Stored entries:
+===+
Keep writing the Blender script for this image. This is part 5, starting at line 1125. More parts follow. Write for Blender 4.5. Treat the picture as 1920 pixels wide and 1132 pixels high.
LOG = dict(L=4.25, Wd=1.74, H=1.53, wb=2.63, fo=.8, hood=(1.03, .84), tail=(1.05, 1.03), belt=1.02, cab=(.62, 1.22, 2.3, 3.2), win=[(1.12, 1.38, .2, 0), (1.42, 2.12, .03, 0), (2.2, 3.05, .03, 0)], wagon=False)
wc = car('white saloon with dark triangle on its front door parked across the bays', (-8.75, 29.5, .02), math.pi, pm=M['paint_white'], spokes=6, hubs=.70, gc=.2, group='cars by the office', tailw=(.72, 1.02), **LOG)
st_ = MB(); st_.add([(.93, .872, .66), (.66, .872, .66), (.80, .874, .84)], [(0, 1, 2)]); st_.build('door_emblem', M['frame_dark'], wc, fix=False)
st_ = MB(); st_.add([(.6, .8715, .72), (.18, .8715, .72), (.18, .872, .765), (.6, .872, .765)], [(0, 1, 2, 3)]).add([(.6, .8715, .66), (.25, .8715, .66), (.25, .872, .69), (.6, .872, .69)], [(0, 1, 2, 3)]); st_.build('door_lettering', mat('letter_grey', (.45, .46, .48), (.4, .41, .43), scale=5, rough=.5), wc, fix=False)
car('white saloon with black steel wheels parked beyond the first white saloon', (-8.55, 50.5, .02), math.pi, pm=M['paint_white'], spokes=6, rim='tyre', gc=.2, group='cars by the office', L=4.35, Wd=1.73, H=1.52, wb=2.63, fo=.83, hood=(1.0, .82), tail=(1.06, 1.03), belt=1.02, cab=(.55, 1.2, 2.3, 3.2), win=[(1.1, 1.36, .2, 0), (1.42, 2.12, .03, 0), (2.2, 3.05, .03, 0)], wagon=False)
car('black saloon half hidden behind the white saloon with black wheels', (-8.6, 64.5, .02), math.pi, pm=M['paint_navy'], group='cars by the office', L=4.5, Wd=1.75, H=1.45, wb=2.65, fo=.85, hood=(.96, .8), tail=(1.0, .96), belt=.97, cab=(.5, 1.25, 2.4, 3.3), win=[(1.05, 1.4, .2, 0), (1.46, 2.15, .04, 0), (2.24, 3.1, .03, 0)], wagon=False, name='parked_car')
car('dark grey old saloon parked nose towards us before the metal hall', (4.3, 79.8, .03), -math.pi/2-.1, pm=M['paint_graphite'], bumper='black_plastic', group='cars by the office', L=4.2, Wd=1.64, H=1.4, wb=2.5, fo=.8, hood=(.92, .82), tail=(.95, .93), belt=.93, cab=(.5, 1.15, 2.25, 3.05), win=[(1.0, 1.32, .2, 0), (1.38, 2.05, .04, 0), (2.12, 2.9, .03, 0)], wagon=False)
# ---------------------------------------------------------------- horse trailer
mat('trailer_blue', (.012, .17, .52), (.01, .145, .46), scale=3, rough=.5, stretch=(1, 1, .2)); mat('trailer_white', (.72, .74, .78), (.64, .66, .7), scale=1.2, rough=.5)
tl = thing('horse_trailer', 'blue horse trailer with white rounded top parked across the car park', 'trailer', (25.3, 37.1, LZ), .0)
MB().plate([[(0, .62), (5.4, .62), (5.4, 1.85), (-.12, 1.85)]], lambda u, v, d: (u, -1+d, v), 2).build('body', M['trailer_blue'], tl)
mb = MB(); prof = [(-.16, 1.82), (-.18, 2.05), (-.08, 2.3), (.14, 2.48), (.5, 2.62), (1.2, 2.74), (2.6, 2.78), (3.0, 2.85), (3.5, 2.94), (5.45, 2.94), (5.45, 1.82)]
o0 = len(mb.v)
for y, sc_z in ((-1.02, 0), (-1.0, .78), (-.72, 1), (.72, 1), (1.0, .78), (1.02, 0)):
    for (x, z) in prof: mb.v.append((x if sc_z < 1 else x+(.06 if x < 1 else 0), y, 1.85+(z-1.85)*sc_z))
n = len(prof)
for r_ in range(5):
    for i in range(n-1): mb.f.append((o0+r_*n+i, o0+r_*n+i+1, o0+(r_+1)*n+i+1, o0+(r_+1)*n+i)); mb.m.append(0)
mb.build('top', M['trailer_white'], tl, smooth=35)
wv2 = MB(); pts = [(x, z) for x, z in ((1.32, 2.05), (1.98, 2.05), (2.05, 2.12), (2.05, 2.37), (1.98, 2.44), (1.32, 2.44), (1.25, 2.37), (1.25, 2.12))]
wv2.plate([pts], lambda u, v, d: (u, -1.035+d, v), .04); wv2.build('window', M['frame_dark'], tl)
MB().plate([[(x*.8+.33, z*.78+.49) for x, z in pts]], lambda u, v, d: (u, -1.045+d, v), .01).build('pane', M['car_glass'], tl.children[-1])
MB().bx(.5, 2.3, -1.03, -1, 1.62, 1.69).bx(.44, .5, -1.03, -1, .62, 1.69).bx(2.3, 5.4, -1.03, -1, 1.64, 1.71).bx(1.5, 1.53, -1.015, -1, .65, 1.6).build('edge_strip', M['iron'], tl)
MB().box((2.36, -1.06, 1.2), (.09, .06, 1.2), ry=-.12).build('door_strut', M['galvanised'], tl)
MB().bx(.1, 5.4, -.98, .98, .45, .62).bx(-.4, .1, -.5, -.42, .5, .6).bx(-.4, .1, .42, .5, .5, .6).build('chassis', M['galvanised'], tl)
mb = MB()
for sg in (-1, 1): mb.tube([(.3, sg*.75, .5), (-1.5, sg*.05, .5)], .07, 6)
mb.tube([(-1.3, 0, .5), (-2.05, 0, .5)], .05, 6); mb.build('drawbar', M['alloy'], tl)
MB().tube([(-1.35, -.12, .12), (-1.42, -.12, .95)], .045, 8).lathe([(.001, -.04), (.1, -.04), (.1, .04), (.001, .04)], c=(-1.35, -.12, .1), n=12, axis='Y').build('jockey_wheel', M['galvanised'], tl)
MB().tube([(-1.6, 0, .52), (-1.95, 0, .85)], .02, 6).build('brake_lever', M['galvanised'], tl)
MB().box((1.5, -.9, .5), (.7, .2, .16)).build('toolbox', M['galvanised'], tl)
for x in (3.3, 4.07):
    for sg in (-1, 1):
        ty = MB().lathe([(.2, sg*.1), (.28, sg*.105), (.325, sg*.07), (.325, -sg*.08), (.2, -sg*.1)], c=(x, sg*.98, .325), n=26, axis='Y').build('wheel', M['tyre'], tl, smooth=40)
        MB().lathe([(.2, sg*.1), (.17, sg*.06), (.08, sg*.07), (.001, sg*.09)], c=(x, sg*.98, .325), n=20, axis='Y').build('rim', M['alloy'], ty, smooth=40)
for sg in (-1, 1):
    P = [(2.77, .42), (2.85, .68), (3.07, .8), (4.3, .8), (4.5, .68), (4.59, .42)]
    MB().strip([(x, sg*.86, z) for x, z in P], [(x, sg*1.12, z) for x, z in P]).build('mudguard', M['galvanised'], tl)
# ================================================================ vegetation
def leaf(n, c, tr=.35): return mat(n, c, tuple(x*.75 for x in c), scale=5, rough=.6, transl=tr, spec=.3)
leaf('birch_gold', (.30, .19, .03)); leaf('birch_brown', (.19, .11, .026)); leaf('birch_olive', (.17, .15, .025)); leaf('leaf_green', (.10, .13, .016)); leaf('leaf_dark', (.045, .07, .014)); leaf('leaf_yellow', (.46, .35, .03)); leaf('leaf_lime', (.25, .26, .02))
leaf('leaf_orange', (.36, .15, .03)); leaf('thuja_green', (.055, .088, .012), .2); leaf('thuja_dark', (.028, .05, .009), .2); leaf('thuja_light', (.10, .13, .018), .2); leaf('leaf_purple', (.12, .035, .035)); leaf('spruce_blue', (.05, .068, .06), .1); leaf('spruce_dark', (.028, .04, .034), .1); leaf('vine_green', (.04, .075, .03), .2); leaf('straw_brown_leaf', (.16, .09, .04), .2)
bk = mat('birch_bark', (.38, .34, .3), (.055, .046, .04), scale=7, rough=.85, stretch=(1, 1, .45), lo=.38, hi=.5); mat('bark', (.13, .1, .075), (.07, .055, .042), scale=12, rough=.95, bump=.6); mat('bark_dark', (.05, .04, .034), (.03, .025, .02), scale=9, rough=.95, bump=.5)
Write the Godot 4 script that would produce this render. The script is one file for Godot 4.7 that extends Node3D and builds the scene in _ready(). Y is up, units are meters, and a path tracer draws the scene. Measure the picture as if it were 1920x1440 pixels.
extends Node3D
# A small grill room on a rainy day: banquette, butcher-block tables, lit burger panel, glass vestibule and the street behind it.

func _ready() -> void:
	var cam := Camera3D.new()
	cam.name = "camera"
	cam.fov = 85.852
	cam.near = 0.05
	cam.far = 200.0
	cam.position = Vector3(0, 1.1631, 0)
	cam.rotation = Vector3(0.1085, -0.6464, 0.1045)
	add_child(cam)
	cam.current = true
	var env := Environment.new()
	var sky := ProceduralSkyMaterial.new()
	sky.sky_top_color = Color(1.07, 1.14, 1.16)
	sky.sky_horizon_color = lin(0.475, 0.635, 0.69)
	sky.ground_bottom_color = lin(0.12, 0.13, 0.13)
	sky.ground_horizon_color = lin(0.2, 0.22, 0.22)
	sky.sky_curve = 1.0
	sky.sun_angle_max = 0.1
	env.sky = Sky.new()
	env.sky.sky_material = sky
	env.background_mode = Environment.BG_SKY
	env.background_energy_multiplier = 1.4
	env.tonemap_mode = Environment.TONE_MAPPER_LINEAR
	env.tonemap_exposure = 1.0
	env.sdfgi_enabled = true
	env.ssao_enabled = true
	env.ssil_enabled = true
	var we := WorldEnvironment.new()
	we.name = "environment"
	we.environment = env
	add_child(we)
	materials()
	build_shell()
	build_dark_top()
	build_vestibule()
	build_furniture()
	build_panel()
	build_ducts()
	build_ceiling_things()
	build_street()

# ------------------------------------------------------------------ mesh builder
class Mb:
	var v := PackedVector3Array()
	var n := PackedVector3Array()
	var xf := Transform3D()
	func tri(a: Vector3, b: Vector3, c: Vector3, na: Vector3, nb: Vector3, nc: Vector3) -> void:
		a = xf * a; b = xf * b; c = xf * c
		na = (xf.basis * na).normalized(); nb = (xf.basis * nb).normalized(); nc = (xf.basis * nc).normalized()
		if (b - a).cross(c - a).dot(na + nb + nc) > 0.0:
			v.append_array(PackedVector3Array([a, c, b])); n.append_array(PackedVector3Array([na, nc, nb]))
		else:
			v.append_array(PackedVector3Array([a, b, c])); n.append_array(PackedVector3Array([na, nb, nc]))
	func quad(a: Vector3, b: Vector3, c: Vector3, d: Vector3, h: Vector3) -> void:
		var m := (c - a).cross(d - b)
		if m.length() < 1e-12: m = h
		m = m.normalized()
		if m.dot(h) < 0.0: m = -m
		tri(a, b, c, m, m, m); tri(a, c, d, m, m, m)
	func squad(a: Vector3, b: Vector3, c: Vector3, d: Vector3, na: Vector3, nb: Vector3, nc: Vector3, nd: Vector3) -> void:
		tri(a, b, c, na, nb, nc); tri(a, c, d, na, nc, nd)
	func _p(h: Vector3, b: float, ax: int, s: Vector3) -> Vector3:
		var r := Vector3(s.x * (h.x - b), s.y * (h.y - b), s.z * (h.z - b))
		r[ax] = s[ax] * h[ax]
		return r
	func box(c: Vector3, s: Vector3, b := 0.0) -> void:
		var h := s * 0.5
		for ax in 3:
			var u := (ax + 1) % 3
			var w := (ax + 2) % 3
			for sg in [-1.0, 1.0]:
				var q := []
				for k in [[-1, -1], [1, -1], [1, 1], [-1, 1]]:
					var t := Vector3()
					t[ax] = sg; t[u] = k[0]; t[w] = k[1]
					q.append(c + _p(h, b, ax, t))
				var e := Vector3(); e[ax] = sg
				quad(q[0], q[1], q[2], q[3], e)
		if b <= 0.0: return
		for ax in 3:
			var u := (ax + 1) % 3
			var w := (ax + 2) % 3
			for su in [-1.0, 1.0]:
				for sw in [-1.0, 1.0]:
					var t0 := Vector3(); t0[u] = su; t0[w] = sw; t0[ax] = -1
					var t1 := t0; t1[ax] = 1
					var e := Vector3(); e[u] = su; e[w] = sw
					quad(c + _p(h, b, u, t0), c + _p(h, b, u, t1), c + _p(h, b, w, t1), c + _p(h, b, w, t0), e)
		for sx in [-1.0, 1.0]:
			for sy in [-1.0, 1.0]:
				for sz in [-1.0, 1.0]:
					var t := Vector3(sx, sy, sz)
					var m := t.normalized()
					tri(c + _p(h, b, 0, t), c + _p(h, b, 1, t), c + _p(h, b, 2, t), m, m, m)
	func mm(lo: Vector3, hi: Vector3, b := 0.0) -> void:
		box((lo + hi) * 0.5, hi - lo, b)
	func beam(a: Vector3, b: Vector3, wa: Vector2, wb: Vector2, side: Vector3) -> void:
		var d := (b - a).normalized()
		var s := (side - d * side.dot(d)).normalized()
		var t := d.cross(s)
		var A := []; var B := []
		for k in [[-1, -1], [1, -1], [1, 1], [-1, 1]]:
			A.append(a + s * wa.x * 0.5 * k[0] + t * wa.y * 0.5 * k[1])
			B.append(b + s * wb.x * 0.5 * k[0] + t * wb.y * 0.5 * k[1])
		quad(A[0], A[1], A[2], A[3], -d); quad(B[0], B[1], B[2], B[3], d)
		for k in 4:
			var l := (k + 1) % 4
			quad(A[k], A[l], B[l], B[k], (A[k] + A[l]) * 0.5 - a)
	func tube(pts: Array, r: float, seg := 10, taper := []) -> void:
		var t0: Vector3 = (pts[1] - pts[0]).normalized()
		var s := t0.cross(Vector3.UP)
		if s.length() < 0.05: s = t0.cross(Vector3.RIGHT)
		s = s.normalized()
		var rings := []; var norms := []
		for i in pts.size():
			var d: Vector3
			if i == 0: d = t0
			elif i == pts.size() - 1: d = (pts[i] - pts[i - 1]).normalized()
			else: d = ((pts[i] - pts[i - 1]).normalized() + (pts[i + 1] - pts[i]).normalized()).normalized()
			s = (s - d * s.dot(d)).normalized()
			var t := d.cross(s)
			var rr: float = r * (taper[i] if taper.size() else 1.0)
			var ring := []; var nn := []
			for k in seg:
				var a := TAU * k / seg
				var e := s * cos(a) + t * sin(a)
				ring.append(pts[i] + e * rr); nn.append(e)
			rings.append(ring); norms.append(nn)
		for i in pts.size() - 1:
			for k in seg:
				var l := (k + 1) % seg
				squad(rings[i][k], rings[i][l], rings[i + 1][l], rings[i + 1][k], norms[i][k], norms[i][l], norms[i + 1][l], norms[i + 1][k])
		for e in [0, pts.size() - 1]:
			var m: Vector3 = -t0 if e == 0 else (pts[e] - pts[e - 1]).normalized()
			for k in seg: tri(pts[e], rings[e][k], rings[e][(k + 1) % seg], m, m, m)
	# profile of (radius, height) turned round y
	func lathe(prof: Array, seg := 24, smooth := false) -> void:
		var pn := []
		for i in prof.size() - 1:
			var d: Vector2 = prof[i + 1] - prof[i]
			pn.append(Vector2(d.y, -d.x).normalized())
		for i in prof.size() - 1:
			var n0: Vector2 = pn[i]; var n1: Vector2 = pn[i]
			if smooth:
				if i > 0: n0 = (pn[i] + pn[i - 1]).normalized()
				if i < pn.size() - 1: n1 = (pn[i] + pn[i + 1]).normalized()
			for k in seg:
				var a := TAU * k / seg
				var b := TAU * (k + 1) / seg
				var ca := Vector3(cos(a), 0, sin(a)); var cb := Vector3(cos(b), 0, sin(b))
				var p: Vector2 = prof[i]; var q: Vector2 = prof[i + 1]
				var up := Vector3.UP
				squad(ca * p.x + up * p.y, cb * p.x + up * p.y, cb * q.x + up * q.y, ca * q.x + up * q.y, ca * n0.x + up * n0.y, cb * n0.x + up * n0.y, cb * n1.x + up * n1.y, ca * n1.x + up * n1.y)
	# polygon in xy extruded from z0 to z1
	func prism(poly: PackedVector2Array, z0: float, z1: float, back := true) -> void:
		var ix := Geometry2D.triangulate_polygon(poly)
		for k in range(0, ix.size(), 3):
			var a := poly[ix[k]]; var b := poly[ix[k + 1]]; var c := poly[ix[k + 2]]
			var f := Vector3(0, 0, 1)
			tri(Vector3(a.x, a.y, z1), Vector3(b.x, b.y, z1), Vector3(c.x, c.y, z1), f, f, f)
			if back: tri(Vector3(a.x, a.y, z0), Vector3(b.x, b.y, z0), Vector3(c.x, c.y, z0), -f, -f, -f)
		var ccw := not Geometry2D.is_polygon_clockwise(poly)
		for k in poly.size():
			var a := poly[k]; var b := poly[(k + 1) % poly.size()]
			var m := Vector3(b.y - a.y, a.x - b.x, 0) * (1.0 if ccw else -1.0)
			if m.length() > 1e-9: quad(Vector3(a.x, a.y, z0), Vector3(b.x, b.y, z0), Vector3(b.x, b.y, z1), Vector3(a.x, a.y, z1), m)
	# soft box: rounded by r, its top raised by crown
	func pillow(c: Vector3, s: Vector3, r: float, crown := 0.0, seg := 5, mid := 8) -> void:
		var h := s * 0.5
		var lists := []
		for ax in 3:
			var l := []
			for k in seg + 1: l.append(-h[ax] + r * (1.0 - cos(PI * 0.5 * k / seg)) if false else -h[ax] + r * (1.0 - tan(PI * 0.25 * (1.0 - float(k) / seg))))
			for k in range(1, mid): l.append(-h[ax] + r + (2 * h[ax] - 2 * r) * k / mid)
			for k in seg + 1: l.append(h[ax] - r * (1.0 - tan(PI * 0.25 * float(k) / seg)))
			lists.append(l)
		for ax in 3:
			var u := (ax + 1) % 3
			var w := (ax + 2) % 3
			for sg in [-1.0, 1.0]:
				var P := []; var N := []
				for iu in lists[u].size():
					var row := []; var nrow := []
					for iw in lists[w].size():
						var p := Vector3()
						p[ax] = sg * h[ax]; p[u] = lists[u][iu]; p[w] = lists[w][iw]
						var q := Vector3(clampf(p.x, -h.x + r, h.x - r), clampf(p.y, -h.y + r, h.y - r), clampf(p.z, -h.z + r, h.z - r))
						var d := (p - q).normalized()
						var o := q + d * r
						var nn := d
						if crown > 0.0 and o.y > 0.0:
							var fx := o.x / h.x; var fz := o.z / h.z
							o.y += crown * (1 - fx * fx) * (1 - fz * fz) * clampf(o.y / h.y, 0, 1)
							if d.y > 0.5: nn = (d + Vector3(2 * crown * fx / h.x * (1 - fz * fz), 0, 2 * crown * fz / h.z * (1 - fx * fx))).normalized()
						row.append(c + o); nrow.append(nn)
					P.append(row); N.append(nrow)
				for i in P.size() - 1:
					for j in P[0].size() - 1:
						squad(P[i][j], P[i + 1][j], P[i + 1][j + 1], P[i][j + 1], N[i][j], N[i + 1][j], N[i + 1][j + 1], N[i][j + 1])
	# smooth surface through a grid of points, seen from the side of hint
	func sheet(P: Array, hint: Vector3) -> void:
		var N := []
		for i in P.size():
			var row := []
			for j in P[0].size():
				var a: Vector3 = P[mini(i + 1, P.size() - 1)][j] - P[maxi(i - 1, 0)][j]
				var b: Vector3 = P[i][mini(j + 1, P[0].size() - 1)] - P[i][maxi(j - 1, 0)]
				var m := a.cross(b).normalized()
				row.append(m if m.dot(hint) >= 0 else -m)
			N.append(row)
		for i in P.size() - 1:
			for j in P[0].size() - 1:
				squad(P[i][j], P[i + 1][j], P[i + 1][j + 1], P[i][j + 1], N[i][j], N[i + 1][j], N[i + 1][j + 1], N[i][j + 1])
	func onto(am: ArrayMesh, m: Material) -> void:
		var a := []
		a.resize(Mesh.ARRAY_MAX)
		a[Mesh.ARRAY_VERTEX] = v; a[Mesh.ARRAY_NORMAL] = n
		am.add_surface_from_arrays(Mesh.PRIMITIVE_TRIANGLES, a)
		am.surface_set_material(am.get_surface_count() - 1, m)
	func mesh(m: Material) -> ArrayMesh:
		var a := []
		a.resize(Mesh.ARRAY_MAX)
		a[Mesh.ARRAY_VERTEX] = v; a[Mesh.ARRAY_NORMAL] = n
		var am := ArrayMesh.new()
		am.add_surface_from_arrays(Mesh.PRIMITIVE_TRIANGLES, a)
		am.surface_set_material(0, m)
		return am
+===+
▶ Work to be completed:
Provide only the number of lines in the records containing the string "extends".

▶ Response to the exercise:
2